From the very first line of the data to the line containing "wd.node_tree.nodes['Background'].inputs[1].default_value = 0.36", retype everything exactly, leaving the pictures behind.

- _DATA SUPPLIED_:
=-=-=-=-=

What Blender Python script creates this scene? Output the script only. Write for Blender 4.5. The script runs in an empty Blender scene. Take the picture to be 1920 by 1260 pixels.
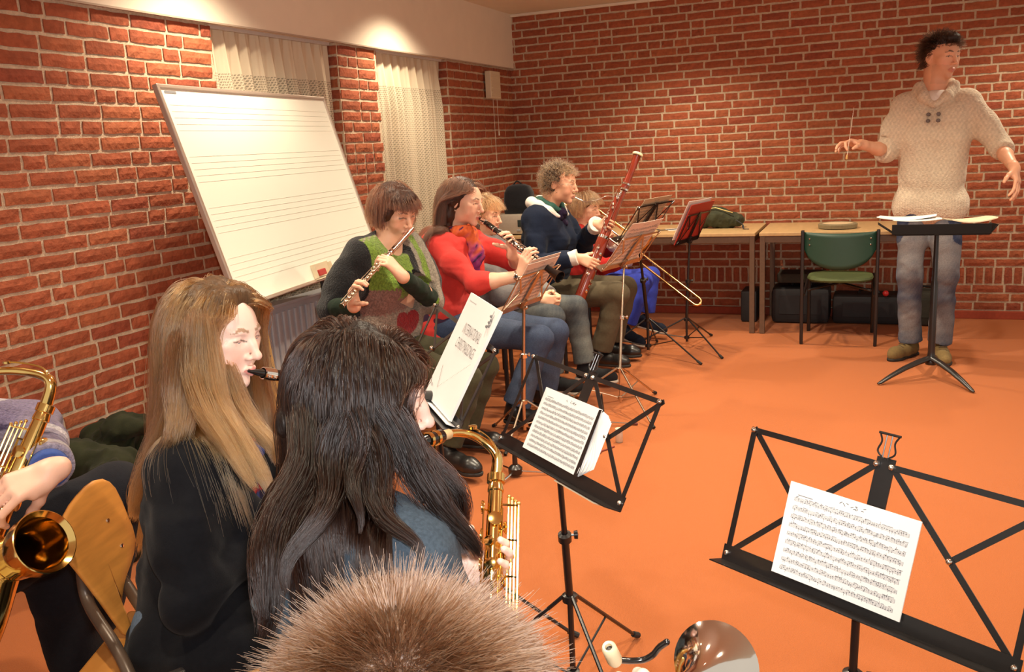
import bpy, bmesh, math, random
import numpy as np
from mathutils import Vector, Matrix
import openvdb
R = math.radians
sc = bpy.context.scene
COL = sc.collection

# ---------------------------------------------------------------- camera
CW = np.array([-0.37327819, 0.90373112, -0.20960308])   # view direction
CR = np.array([0.92724402, 0.37067221, -0.05310971])    # picture right
CU = np.array([-0.02969714, 0.21417789, 0.97634313])    # picture up
CC = np.array([0.0, 0.0, 1.4421])
FPX = 1668.83
cam = bpy.data.cameras.new('camera')
cam.sensor_width = 36.0
cam.lens = FPX * 36 / 1920
cam.clip_start = 0.02
co = bpy.data.objects.new('camera', cam)
COL.objects.link(co)
co.matrix_world = Matrix(((CR[0], CU[0], -CW[0], CC[0]), (CR[1], CU[1], -CW[1], CC[1]), (CR[2], CU[2], -CW[2], CC[2]), (0, 0, 0, 1)))
sc.camera = co

# ---------------------------------------------------------------- exposure, world, lights
sc.view_settings.view_transform = 'Standard'
sc.view_settings.look = 'None'
sc.view_settings.gamma = 1
sc.view_settings.use_curve_mapping = False
sc.view_settings.exposure = 0.98
wd = bpy.data.worlds.new('world')
sc.world = wd
wd.use_nodes = True
wd.node_tree.nodes['Background'].inputs[0].default_value = (1.0, 0.89, 0.74, 1)
wd.node_tree.nodes['Background'].inputs[1].default_value = 0.36

def lamp(name, kind, loc, energy, color, size=0.1, aim=None, cone=None, blend=0.6):
    d = bpy.data.lights.new(name, kind)
    d.energy = energy
    d.color = color
    if kind == 'AREA':
        d.shape = 'DISK'; d.size = size
    else:
        d.shadow_soft_size = size
    if kind == 'SPOT':
        d.spot_size = R(cone or 90); d.spot_blend = blend
    o = bpy.data.objects.new(name, d)
    COL.objects.link(o)
    o.location = loc
    if aim is not None:
        o.rotation_euler = (Vector(aim) - Vector(loc)).to_track_quat('-Z', 'Y').to_euler()
    return o

WARM = (1.0, 0.86, 0.64)
CEIL = 2.505
SPOTS = [(-2.45, 5.15), (-2.45, 3.3), (-1.35, 6.35), (-0.9, 4.7), (1.0, 6.5), (0.6, 4.2), (-0.9, 2.7), (0.9, 2.2), (-2.2, 1.3), (-0.5, 0.6)]
SPOT_W = [34, 32, 40, 58, 26, 52, 46, 48, 26, 26]
for (x, y), p in zip(SPOTS, SPOT_W):
    lamp('ceiling_spot_lamp', 'SPOT', (x, y, CEIL - 0.03), p * 1.9, WARM, 0.05, (x, y, 0), 128, 0.85)
lamp('camera_flash', 'SPOT', tuple(CC + CU * 0.06 + CR * 0.03), 62, (1.0, 0.97, 0.96), 0.02, tuple(CC + CW * 5 + CU * 0.6), 84, 0.7)

# ---------------------------------------------------------------- small helpers
XL, YB, SOF = -2.894, 7.296, 2.07
rnd = random.Random(7)

def at(px, py, d):
    return CC + d * (CW + CR * (px - 960) / FPX - CU * (py - 630) / FPX)
def _ray(px, py):
    return CW + CR * (px - 960) / FPX - CU * (py - 630) / FPX
def ay(px, py, y):
    v = _ray(px, py); return CC + v * (y / v[1])
def ax(px, py, x):
    v = _ray(px, py); return CC + v * (x / v[0])
def az(px, py, z=0.0):
    v = _ray(px, py); return CC + v * ((z - CC[2]) / v[2])
def A(*a):
    return np.array(a, float)
def nrm(v):
    v = np.asarray(v, float); return v / max(1e-9, np.linalg.norm(v))

_M = {}
def mat(name, col=(0.8, 0.8, 0.8), rough=0.6, metal=0.0, noise=0.0, nscale=60, bump=0.0, bscale=None, attr=False, spec=0.5, coat=0.0, sheen=0.0, trans=0.0, alpha=1.0, stretch=None, sub=0.0):
    """procedural principled material: base colour varied by noise, optional bump"""
    if name in _M: return _M[name]
    m = bpy.data.materials.new(name); m.use_nodes = True
    nt = m.node_tree; N = nt.nodes; L = nt.links
    b = N['Principled BSDF']
    b.inputs['Roughness'].default_value = rough
    b.inputs['Metallic'].default_value = metal
    b.inputs['Specular IOR Level'].default_value = spec
    b.inputs['Coat Weight'].default_value = coat
    b.inputs['Sheen Weight'].default_value = sheen
    b.inputs['Transmission Weight'].default_value = trans
    b.inputs['Alpha'].default_value = alpha
    if sub:
        b.inputs['Subsurface Weight'].default_value = sub
        b.inputs['Subsurface Radius'].default_value = (1.0, 0.35, 0.2)
        b.inputs['Subsurface Scale'].default_value = 0.008
    tc = N.new('ShaderNodeTexCoord')
    mp = N.new('ShaderNodeMapping'); L.new(tc.outputs['Object'], mp.inputs[0])
    if stretch: mp.inputs['Scale'].default_value = stretch
    nz = N.new('ShaderNodeTexNoise'); nz.inputs['Scale'].default_value = nscale; nz.inputs['Detail'].default_value = 4
    L.new(mp.outputs[0], nz.inputs['Vector'])
    mx = N.new('ShaderNodeMix'); mx.data_type = 'RGBA'; mx.blend_type = 'MULTIPLY'
    mx.inputs[0].default_value = 1.0
    cr = N.new('ShaderNodeValToRGB')
    lo = max(0.0, 1 - noise)
    cr.color_ramp.elements[0].position = 0.3; cr.color_ramp.elements[0].color = (lo, lo, lo, 1)
    cr.color_ramp.elements[1].position = 0.7; cr.color_ramp.elements[1].color = (1, 1, 1, 1)
    L.new(nz.outputs[0], cr.inputs[0])
    if attr:
        at_ = N.new('ShaderNodeAttribute'); at_.attribute_name = 'Col'
        L.new(at_.outputs['Color'], mx.inputs[6])
    else:
        mx.inputs[6].default_value = (*col, 1)
    L.new(cr.outputs[0], mx.inputs[7])
    L.new(mx.outputs[2], b.inputs['Base Color'])
    if bump:
        n2 = N.new('ShaderNodeTexNoise'); n2.inputs['Scale'].default_value = bscale or nscale; n2.inputs['Detail'].default_value = 3
        L.new(mp.outputs[0], n2.inputs['Vector'])
        bp = N.new('ShaderNodeBump'); bp.inputs['Strength'].default_value = bump; bp.inputs['Distance'].default_value = 0.01
        L.new(n2.outputs[0], bp.inputs['Height']); L.new(bp.outputs[0], b.inputs['Normal'])
    _M[name] = m
    return m

def tag(o, label=None, cat=None, group=None, kind=None):
    if label: o['label'] = label
    if cat: o['category'] = cat
    if group: o['group'] = group
    if kind: o['kind'] = kind
    return o

def thing(name, label, cat, loc=(0, 0, 0), rotz=0.0, group=None):
    o = bpy.data.objects.new(name, None)
    o.empty_display_size = 0.05
    COL.objects.link(o)
    o.location = tuple(float(v) for v in loc); o.rotation_euler = (0, 0, rotz)
    return tag(o, label, cat, group)

def world_off(p):
    v = Vector((0, 0, 0))
    while p is not None:
        v += p.location; p = p.parent
    return v

def mesh_obj(name, verts, faces, m, parent=None, smooth=False, colors=None, local=False, flip=False):
    me = bpy.data.meshes.new(name)
    V = np.asarray(verts, dtype=np.float64).reshape(-1, 3)
    if parent is not None and not local:
        V = V - np.array(world_off(parent))[None]
    me.from_pydata(V.tolist(), [], faces if isinstance(faces, list) else faces.tolist())
    if smooth:
        me.polygons.foreach_set('use_smooth', np.ones(len(me.polygons), bool))
    if colors is not None:
        ca = me.color_attributes.new('Col', 'FLOAT_COLOR', 'POINT')
        c = np.ones((len(V), 4), np.float32); c[:, :3] = colors
        ca.data.foreach_set('color', c.ravel())
    if m: me.materials.append(m)
    o = bpy.data.objects.new(name, me)
    COL.objects.link(o)
    if parent is not None: o.parent = parent
    return o

def copy_tree(o, parent=None):
    c = o.copy(); COL.objects.link(c)
    if parent is not None: c.parent = parent
    for ch in list(o.children): copy_tree(ch, c)
    return c

class MB:
    """collects simple solids and links them as one mesh object"""
    def __init__(s): s.v = []; s.f = []; s.c = []
    def add(s, vs, fs, col=None):
        n = len(s.v)
        s.v += [tuple(float(q) for q in p) for p in vs]
        s.f += [tuple(n + i for i in f) for f in fs]
        s.c += [col or (1, 1, 1)] * len(vs)
        return s
    def box(s, c, size, rot=None, bev=0.0, col=None):
        """box centre c, full size; rot = 3x3 array whose columns are its axes"""
        c = A(*c); h = A(*size) / 2
        Rm = np.eye(3) if rot is None else np.asarray(rot)
        if bev <= 0:
            P = [A(x, y, z) * h for z in (-1, 1) for y in (-1, 1) for x in (-1, 1)]
            F = [(0, 2, 3, 1), (4, 5, 7, 6), (0, 1, 5, 4), (2, 6, 7, 3), (0, 4, 6, 2), (1, 3, 7, 5)]
            return s.add([c + Rm @ p for p in P], F, col)
        b = min(bev, min(h) * 0.95)
        bm = bmesh.new(); bmesh.ops.create_cube(bm, size=2)
        for v in bm.verts: v.co = Vector((v.co.x * h[0], v.co.y * h[1], v.co.z * h[2]))
        bmesh.ops.bevel(bm, geom=list(bm.edges), offset=b, segments=2, affect='EDGES', profile=0.6)
        bm.verts.index_update()
        s.add([c + Rm @ A(*v.co) for v in bm.verts], [tuple(v.index for v in f.verts) for f in bm.faces], col)
        bm.free(); return s
    def tube(s, pts, r, n=8, cap=True, flat=None, col=None):
        """tube through pts; r number or list; flat=(up,ratio) squashes the section"""
        pts = [A(*p) for p in pts]
        rs = list(r) if hasattr(r, '__len__') else [r] * len(pts)
        rings = []; up = None
        for i, p in enumerate(pts):
            a = pts[max(0, i - 1)]; b = pts[min(len(pts) - 1, i + 1)]
            t = nrm(b - a)
            if up is None:
                up = A(0, 0, 1) if abs(t[2]) < 0.9 else A(1, 0, 0)
                if flat is not None: up = A(*flat[0])
            x = np.cross(t, up)
            if np.linalg.norm(x) < 1e-6: x = np.cross(t, A(0.3, 1, 0.2))
            x = nrm(x); y = nrm(np.cross(x, t)); up = y
            k = flat[1] if flat is not None else 1.0
            rings.append([p + rs[i] * (math.cos(2 * math.pi * j / n) * x + k * math.sin(2 * math.pi * j / n) * y) for j in range(n)])
        V = [q for rg in rings for q in rg]; F = []
        for i in range(len(pts) - 1):
            for j in range(n):
                a = i * n + j; b = i * n + (j + 1) % n
                F.append((a, b, b + n, a + n))
        if cap:
            F.append(tuple(range(n - 1, -1, -1))); F.append(tuple((len(pts) - 1) * n + j for j in range(n)))
        return s.add(V, F, col)
    def lathe(s, o, axis, prof, n=24, col=None, cap=False):
        """prof = [(radius, distance along axis)]"""
        o = A(*o); t = nrm(axis); x = np.cross(t, A(0, 0, 1) if abs(t[2]) < 0.9 else A(1, 0, 0)); x = nrm(x); y = np.cross(t, x)
        V = []; F = []
        for r, h in prof:
            V += [o + t * h + r * (math.cos(2 * math.pi * j / n) * x + math.sin(2 * math.pi * j / n) * y) for j in range(n)]
        for i in range(len(prof) - 1):
            for j in range(n):
                a = i * n + j; b = i * n + (j + 1) % n
                F.append((a, b, b + n, a + n))
        if cap:
            F.append(tuple(range(n - 1, -1, -1))); F.append(tuple((len(prof) - 1) * n + j for j in range(n)))
        return s.add(V, F, col)
    def plate(s, poly, th, nrmv, col=None):
        """polygon (3-D points) given thickness along nrmv"""
        nv = nrm(nrmv) * th / 2; k = len(poly); P = [A(*p) for p in poly]
        V = [p + nv for p in P] + [p - nv for p in P]
        F = [tuple(range(k)), tuple(range(2 * k - 1, k - 1, -1))] + [(i, k + i, k + (i + 1) % k, (i + 1) % k) for i in range(k)]
        return s.add(V, F, col)
    def ball(s, c, r, n=10, sc_=(1, 1, 1), col=None):
        V = []; F = []; c = A(*c)
        for i in range(n + 1):
            th = math.pi * i / n
            for j in range(2 * n):
                ph = math.pi * j / n
                V.append(c + r * A(math.sin(th) * math.cos(ph) * sc_[0], math.sin(th) * math.sin(ph) * sc_[1], math.cos(th) * sc_[2]))
        m = 2 * n
        for i in range(n):
            for j in range(m):
                F.append((i * m + j, (i + 1) * m + j, (i + 1) * m + (j + 1) % m, i * m + (j + 1) % m))
        return s.add(V, F, col)
    def build(s, name, m, parent=None, smooth=False, local=False, colors=False, auto=None):
        o = mesh_obj(name, s.v, s.f, m, parent, smooth, np.array(s.c) if colors else None, local)
        me = o.data
        bm = bmesh.new(); bm.from_mesh(me)
        bmesh.ops.remove_doubles(bm, verts=bm.verts, dist=1e-6)
        bmesh.ops.recalc_face_normals(bm, faces=bm.faces)
        bm.to_mesh(me); bm.free()
        if smooth:
            me.polygons.foreach_set('use_smooth', np.ones(len(me.polygons), bool))
            try: me.set_sharp_from_angle(angle=R(auto or 40))
            except Exception: pass
        return o

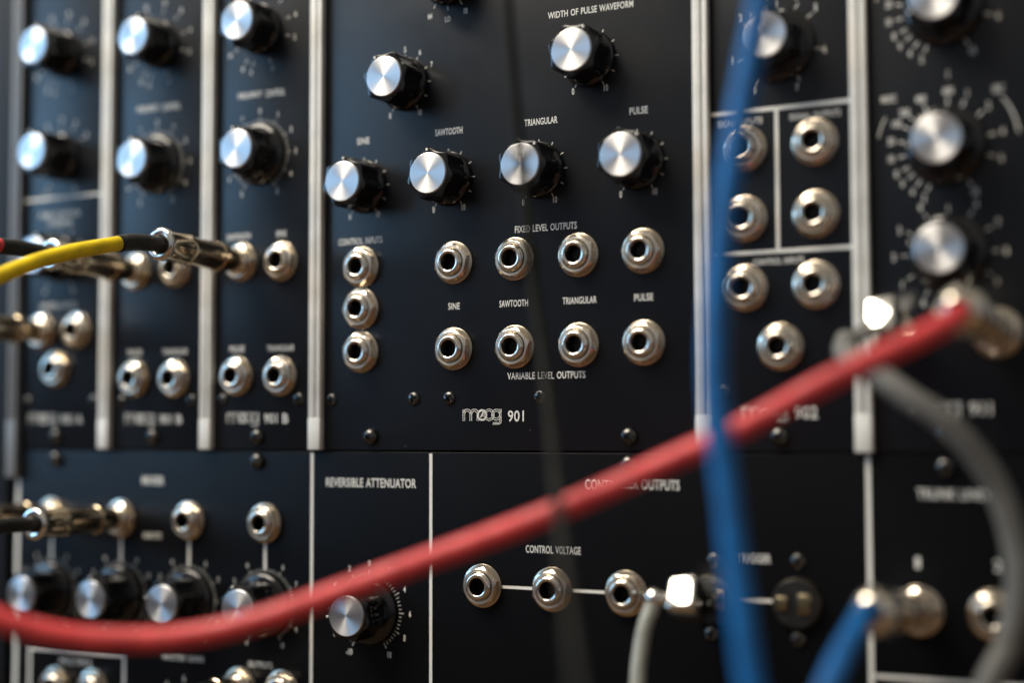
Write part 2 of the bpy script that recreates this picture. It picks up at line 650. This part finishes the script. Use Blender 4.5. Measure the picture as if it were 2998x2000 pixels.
def cab_part(name, x0, x1, y0, y1, z0, z1, bev=1.5):
    bm = bm_new()
    q = ORIGIN[cab.name]
    box(bm, x0 - q.x, x1 - q.x, y0 - q.y, y1 - q.y, z0 - q.z, z1 - q.z, bev)
    return link(name, finish(name, bm, M['vinyl']), cab)


cab_part('side_panel', -186, -165.9, -140, 238, -120, 1)
cab_part('side_panel', 275, 292, -140, 238, -120, 7)
cab_part('top_panel', -168.5, 274.9, 222, 238, -120, 7)
cab_part('bottom_panel', -168.5, 274.9, -140, -130, -120, 7)
cab_part('back_panel', -168.5, 274.9, -129.9, 221.9, -120, -112, 0.3)

# ------------------------------------------------------------------ the panels
Y0, Y1 = -7.4, 216.0


def module(label, x0, x1, y0=Y0, y1=Y1, name='synth_module', cat='synth module', group='upper row synth modules', paint='panel'):
    t = thing(name, label, cat, ((x0 + x1) / 2, y0, 0), group)
    bm = bm_new()
    q = ORIGIN[t.name]
    box(bm, x0 - q.x, x1 - q.x, y0 - q.y, y1 - q.y, -2.2, 0.0, 0.25)
    link('front_panel', finish('front_panel', bm, M[paint], angle=30), t)
    return t


SX = [-162.4, -109.2, -54.3, -0.1, 160.6, 215.2, 269.4]     # divider strips
mod = {}
mod['a'] = module('narrow black synth panel at the far left, its three low jacks set in a triangle', SX[0], SX[1] - 0.15)
mod['b'] = module('narrow black synth panel whose upper left jack holds a black booted plug, second from left', SX[1] + 0.15, SX[2] - 0.15)
mod['c'] = module('narrow black synth panel with the yellow cable plugged into it, left of the wide panel', SX[2] + 0.15, SX[3] - 0.15)
mod['d'] = module('widest black oscillator panel with four waveform knobs in a row above eight output jacks', SX[3] + 0.15, SX[4] - 0.15)
mod['e'] = module('black amplifier panel divided into boxes by white lines with seven empty jacks', SX[4] + 0.15, SX[5] - 0.15)
mod['f'] = module('black panel at the right with three dense number dials and the red cable plugged in', SX[5] + 0.15, SX[6] - 0.15)

# divider strips: a pair of white rails with a slot between, closed by a block at the foot
strip_words = ['grey divider strip along the far left edge beside the black cabinet side',
               'white divider strip crossed by the brown nickel plug under the yellow cable',
               'white divider strip behind the plug of the yellow cable',
               'white divider strip at the left edge of the widest panel',
               'white divider strip at the right edge of the widest panel beside the long blue cable',
               'white divider strip crossed by the red cable near its plug',
               'white divider strip at the right cabinet side']
for i, x in enumerate(SX[:6]):
    t = thing('divider_strip', strip_words[i], 'divider strip', (x, Y0, 0), 'divider strips between panels')
    foot = -20.0 if i == 0 else Y0
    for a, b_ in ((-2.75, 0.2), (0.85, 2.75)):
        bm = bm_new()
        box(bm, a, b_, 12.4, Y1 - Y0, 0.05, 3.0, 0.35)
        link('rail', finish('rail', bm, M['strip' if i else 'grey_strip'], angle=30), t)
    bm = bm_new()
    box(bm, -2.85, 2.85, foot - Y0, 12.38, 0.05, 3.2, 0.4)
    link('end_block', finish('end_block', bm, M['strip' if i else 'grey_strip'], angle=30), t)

# --- the three narrow panels
A, B, C_, D, E_, F = (mod[k] for k in 'abcdef')
T11 = [-150 + 30 * i for i in range(11)]


def big_scale(p, x, y, nums, minor=True, rn=17.9, h=2.3, rt=(13.2, 15.2)):
    mi = [-150 + 6 * i for i in range(51)] if minor else None
    dial(p, x, y, [a for _, a in nums], mi, nums, rt, rn, h)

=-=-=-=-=

- _RESPONSE FOR THIS EXERCISE_:
What Blender Python script creates this scene? Output the script only. Write for Blender 4.5. The script runs in an empty Blender scene. Take the picture to be 1920 by 1260 pixels.
import bpy, bmesh, math, random
import numpy as np
from mathutils import Vector, Matrix
import openvdb
R = math.radians
sc = bpy.context.scene
COL = sc.collection

# ---------------------------------------------------------------- camera
CW = np.array([-0.37327819, 0.90373112, -0.20960308])   # view direction
CR = np.array([0.92724402, 0.37067221, -0.05310971])    # picture right
CU = np.array([-0.02969714, 0.21417789, 0.97634313])    # picture up
CC = np.array([0.0, 0.0, 1.4421])
FPX = 1668.83
cam = bpy.data.cameras.new('camera')
cam.sensor_width = 36.0
cam.lens = FPX * 36 / 1920
cam.clip_start = 0.02
co = bpy.data.objects.new('camera', cam)
COL.objects.link(co)
co.matrix_world = Matrix(((CR[0], CU[0], -CW[0], CC[0]), (CR[1], CU[1], -CW[1], CC[1]), (CR[2], CU[2], -CW[2], CC[2]), (0, 0, 0, 1)))
sc.camera = co

# ---------------------------------------------------------------- exposure, world, lights
sc.view_settings.view_transform = 'Standard'
sc.view_settings.look = 'None'
sc.view_settings.gamma = 1
sc.view_settings.use_curve_mapping = False
sc.view_settings.exposure = 0.98
wd = bpy.data.worlds.new('world')
sc.world = wd
wd.use_nodes = True
wd.node_tree.nodes['Background'].inputs[0].default_value = (1.0, 0.89, 0.74, 1)
wd.node_tree.nodes['Background'].inputs[1].default_value = 0.36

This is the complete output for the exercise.